The day before yesterday was a bad day for glass. First, I busted open the glass light-diffuser-as-light-fixture (with my head) covering myself and our bed in dust and shards, and leaving our bedroom with all the charm of a warehouse due to the two exposed light bulbs.
Then two glasses got knocked over into the sink, also exploding (no proximity to my heas this time). I dropped a nice mug, which landed on another mug leaving, you guessed it, shards of glass. Finally, I noticed the handle of one of the cats' french onion soup water bowls was broken off. I do not know how it happened, though I'm pretty sure I must have been there, based on the aforementioned activities.
It was a bad day for glass. Though, in the end, I suppose this makes packing easier? Less stuff?
Our apartment is full of boxes and somewhat packing, leaving the cats a little jittery, and R and me feeling like this place really isn't too much of home anymore.

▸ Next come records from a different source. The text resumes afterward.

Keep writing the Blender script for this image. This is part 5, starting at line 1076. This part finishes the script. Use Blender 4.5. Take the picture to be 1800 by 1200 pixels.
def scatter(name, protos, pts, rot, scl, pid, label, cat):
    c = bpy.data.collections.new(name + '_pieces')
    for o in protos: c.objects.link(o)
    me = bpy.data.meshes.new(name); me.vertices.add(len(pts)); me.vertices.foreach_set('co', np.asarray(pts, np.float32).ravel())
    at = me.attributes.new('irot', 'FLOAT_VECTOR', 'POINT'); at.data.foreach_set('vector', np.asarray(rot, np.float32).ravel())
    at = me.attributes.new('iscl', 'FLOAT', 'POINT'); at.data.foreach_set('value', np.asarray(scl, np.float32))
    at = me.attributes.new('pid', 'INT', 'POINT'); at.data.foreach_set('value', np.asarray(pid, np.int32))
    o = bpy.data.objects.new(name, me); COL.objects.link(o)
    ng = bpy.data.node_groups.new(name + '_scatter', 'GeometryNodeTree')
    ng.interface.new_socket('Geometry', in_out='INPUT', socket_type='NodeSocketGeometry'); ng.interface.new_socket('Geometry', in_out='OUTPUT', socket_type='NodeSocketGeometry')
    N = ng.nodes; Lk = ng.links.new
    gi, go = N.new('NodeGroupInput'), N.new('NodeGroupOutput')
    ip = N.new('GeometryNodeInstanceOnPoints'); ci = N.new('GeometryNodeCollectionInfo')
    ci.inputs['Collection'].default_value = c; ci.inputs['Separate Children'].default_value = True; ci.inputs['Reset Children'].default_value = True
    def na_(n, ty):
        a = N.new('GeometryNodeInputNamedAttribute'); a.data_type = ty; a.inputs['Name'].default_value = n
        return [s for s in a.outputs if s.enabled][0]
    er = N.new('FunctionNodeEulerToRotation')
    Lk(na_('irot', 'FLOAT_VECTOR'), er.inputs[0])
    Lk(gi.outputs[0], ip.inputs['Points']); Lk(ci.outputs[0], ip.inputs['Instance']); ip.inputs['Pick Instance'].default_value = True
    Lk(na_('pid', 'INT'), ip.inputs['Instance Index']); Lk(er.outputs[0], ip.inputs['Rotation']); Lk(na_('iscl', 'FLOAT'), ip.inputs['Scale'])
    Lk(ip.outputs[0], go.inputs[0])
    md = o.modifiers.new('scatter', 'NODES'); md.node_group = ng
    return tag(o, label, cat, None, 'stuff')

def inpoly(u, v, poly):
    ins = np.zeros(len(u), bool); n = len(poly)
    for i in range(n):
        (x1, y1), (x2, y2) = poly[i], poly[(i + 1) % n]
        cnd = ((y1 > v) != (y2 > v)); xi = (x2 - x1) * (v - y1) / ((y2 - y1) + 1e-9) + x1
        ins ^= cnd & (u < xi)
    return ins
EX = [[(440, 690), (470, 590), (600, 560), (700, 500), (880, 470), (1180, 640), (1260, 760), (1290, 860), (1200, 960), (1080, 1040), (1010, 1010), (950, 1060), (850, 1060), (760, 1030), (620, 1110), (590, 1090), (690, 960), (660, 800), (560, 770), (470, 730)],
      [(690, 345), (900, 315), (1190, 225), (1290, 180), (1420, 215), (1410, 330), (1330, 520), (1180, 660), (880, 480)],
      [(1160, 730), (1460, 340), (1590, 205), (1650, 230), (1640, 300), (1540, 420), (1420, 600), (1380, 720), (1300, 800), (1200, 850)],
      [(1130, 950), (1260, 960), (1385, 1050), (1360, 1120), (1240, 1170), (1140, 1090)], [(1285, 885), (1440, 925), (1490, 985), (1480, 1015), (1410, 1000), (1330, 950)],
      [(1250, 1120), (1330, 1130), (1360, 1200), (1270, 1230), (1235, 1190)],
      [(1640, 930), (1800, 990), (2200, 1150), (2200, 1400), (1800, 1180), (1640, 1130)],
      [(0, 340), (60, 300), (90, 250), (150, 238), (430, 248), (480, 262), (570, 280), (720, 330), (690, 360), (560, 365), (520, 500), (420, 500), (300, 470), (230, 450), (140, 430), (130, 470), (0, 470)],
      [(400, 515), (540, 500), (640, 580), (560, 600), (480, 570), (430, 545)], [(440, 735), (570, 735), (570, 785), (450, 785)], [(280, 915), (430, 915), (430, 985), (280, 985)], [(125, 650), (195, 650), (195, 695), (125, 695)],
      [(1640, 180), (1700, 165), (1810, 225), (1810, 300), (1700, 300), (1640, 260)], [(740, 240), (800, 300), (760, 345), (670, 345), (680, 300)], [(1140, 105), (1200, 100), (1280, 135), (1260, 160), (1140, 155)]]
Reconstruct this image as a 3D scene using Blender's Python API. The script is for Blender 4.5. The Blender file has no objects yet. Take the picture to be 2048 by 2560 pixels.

It's annoying and freaky to wade through boxes that will soon enough be filled with everything we think we need, and us left camping in the apartment. Till the end-ish of May. Although that does bring me into my latest landlord encounter. (I don't like our skeevy, money grubbing landlord. ew.)
Phone: ringggggggggggggggggg! [the ringer is broken and now it's more of a siren]
Me: Hello?
Skeevy Landlord (SL): [my name]. [a statement]
Me: Yes. [another statement]
SL: It's SL.
Me: Oh.
SL: So, you're moving out soon.
Me: Towards the end of the month, yes.
SL: I thought you were moving out in April.
Me: No. It's May.
SL: Well, then can I get a cheque right away?
Me: No, I don't think that will be necessary, since we paid you first and last when we moved in [as I bitterly regret giving this creepy asshole anything]
SL: Oh, well I don't have my files right here to check
[what I should have said: well, why then did you call before checking?]
Me: [what I really said]: when you do you'll see everything is in order.
SL: oh well then, bye.
Me: Bye. *click* ARGHGHGHGGH
So he was obviously trying to swindle me out f a cheque or someting.BAsically he thought we were squatting and/or wanted to get me off balance and get another cheque. What a freak. Makes me want to take R's idea and write in marker on the fridge everything that is wrong with the place, so the next tenants will at least get a new fridge. And circle big arrows aroud the pipe in the wall. Grr, you know? What a jackass. I'm a little mad at myself for being polite when I would have been well within my rights to ask him why he called and grill him a little.
Anyway, I cannot wait to have no more dealings with this man. He's a chump, and he'll get his. At least we're not having to leave the best apartment ever or something, it'll be much easier to bid this place adieu. And you better believe we are that much smarter when it comes to landlords.
Big congratulations to Batman and J who are planning to actually purchase their home this evening, thereby ensuring the best ever landlords. Well done, I'm so excited for you both!
1 comment:
thanks m. i have to say though that our current landlords are very nice people, though almost always forget to cash our rent cheques and end up screwing us up financially. our fault? probably.